8 décembre. Un an après la chute d’Assad, l’Occident soutient une “nouvelle Syrie” portée par Ahmed al-Sharaa. Mais derrière ce nouveau récit diplomatique, les structures du pouvoir, les milices et les alliances n’ont pas changé. La transition annoncée n’est peut-être qu’un malentendu politique aux conséquences lourdes pour la région.
Un anniversaire que personne n’avait prévu
Le 8 décembre marque un anniversaire étrange : celui d’une chute que beaucoup croyaient impossible et d’une ascension que personne n’avait vraiment anticipée. Assad n’est plus, et la Syrie a désormais un nouveau visage : Ahmed al-Sharaa, ancien cadre d’Al-Qaïda devenu, en un an, l’homme que l’Occident s’empresse d’encourager et de présenter comme le possible artisan d’un renouveau syrien.
L’aspiration à voir la Syrie sortir du chaos est compréhensible. Elle est même légitime. Après quinze années d’effondrement, de guerre et de fragmentation, le désir d’un changement réel est plus que justifié, il est fortement attendu, au regard des souffrances des Syriens.
Mais un an après, le compte n’y est toujours pas. Le Moyen-Orient se nourrit de récits, parfois même de mirages, et c’est exactement ainsi que les erreurs se répètent.
Un récit séduisant… mais un malentendu profond
Depuis un an, tout le récit construit autour d’al-Sharaa repose sur un malentendu fondamental : l’idée qu’un discours modernisé, quelques gestes calibrés et une communication habile pourraient suffire à attester d’une véritable transformation des islamistes.
Or rien, dans la réalité syrienne, ne témoigne d’une rupture avec la matrice idéologique islamiste qui l’a porté au pouvoir. Les mécanismes profonds sont restés inchangés : les tribunaux religieux continuent d’imposer leur logique, les minorités demeurent sous pression, des milices djihadistes forment l’essentiel de l’armée et une partie s’est incrustée dans le pouvoir administratif, l’économie informelle prospère, les réseaux et influences turcs et qataris façonnent le pays, les menaces contre Israël se multiplient, et les milices issues d’Al-Qaïda se pointent dans le sud du pays. Le décor a évolué, les hommes ont revêtu des costumes mieux taillés, mais les structures, elles, n’ont pas bougé d’un pouce.

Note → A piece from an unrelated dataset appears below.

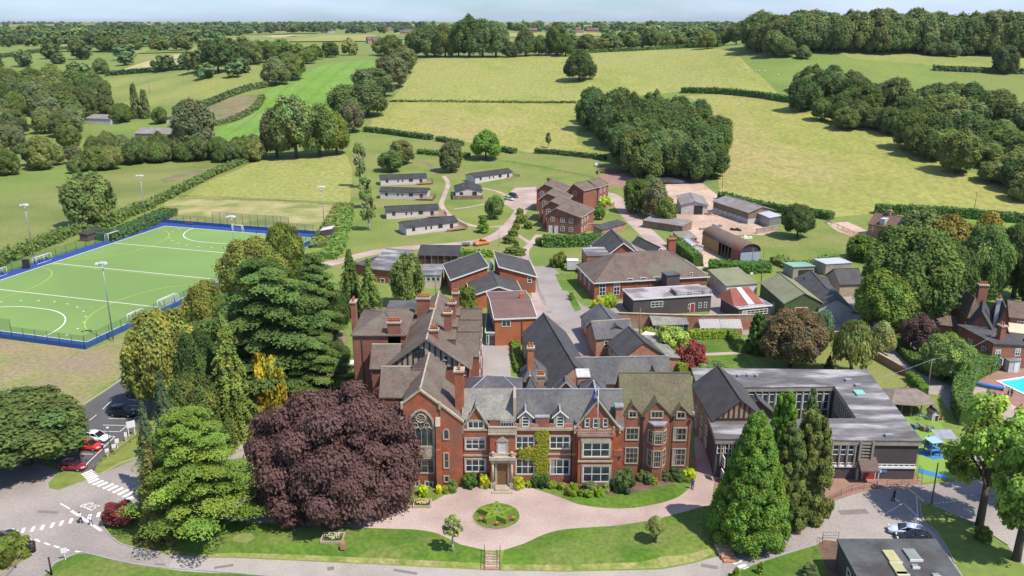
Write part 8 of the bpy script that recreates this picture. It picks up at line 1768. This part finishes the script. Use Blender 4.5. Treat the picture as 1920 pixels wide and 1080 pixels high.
def dugout(label, s_, t_, w=5.2):
    r = empty('dugout', label, 'shelter', Vector((*pitch(s_, t_), 0)), ag-math.pi/2); f = MB()
    for x in (-w/2, 0, w/2): f.cyl((x, 0, 0), (x, 0, 2.1), .05, .05, 5).cyl((x, 0, 2.1), (x, 1.4, 1.9), .05, .05, 5).cyl((x, 1.4, 1.9), (x, 1.5, 0), .05, .05, 5)
    f.cyl((-w/2, 0, 2.1), (w/2, 0, 2.1), .06, .06, 5).cyl((-w/2, 0, .1), (w/2, 0, .1), .06, .06, 5).build('frame', M['white'], r); MB().add([(-w/2, 0, 2.13), (w/2, 0, 2.13), (w/2, 1.4, 1.93), (-w/2, 1.4, 1.93), (-w/2, 1.5, 0), (w/2, 1.5, 0)], [(0, 1, 2, 3), (3, 2, 5, 4)]).build('canopy', M['net'], r)
    for i in range(6): x = -w/2+.5+i*(w-1)/5; MB().box(x-.22, x+.22, .8, 1.2, .35, .45).box(x-.22, x+.22, 1.15, 1.22, .45, .9).build('seat', M['blue'], r)
dugout('white framed dugout with blue seats nearest the left edge', PWID+2.6, PLEN*.34); dugout('white framed dugout with blue seats right of the black box', PWID+2.6, PLEN*.50)
r = empty('equipment_box', 'tall black box between the two dugouts', 'box', Vector((*pitch(PWID+2.6, PLEN*.435), 0))); MB().box(-.7, .7, -.6, .6, 0, 2.3).box(-.75, .75, -.65, .65, 2.3, 2.4).build('cabinet', M['black'], r); MB().box(-.6, .6, -.64, -.602, .1, 2.2).build('door', M['timber'], r)
for px, py, n_, l_ in ((388-5, 421, 'red bench on the blue surround behind the far goal line', 'rustred'),):
    r = empty('bench', n_, 'bench', G(355, 421), ag); MB().box(-1.6, 1.6, -.2, .2, .42, .5).build('seat', M[l_], r)
    for x in (-1.3, 1.3): MB().box(x-.05, x+.05, -.18, .18, 0, .42).build('leg', M[l_], r)
for i, (px, py) in enumerate(((586, 456), (588, 464))):
    r = empty('green_table', 'green roofed picnic bench, the ' + ('upper' if i == 0 else 'lower') + ' of two beside the pitch steps', 'bench', G(px+6, py), .2); MB().box(-2, 2, -.8, .8, 1.0, 1.1).build('table_top', M['teal'], r)
    for x in (-1.6, 1.6): MB().box(x-.08, x+.08, -.6, .6, 0, 1.0).build('leg', M['greenmetal'], r)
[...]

Au même moment, Jolani — l’autre visage de l’islamisme syrien — a lui aussi révélé la continuité. L’homme qui prétendait avoir “tourné la page” a expliqué le 6 décembre 2025 à Doha que les “vrais terroristes” seraient les États-Unis et Israël, et non les groupes qu’il a dirigés. Il élabore sa propre définition du terrorisme, efface son passé, relativise ses actions, et se positionne en chef de guerre “protégeant les civils”. C’est le même logiciel idéologique, la même stratégie de réécriture, la même volonté d’inverser les rôles.
L’Occident face à ses contradictions syriennes
En 2011, paralysée par la peur des islamistes, l’Europe avait renoncé à soutenir les forces démocratiques syriennes, laissant de facto le terrain aux groupes jihadistes les plus organisés et les plus radicaux. Ironie de l’histoire : quelques années plus tard, cette même Europe — et plus largement l’Occident — se retrouve à soutenir ces acteurs qu’elle redoutait, les drapant aujourd’hui dans l’habit flatteur du “pragmatisme” et de la “modération”. Un soutien trop rapide, trop enthousiaste, risque une nouvelle fois de consolider les mauvaises forces et de figer la Syrie dans un équilibre illusoire.
Une transition n’existe pas sans conditions
Croire qu’une transition peut se produire sans conditions sérieuses est une erreur stratégique. Aucune reconstruction crédible n’émergera tant que les milices ne seront pas désarmées, que les minorités ne bénéficieront pas de garanties institutionnelles véritables, que les réseaux jihadistes ne seront pas clairement écartés, que les circuits financiers resteront opaques et qu’aucun engagement réel ne sera pris en faveur d’une stabilité régionale incluant Israël. L’Occident dispose de tous les leviers pour exiger ces transformations ; il choisit simplement de ne pas les activer.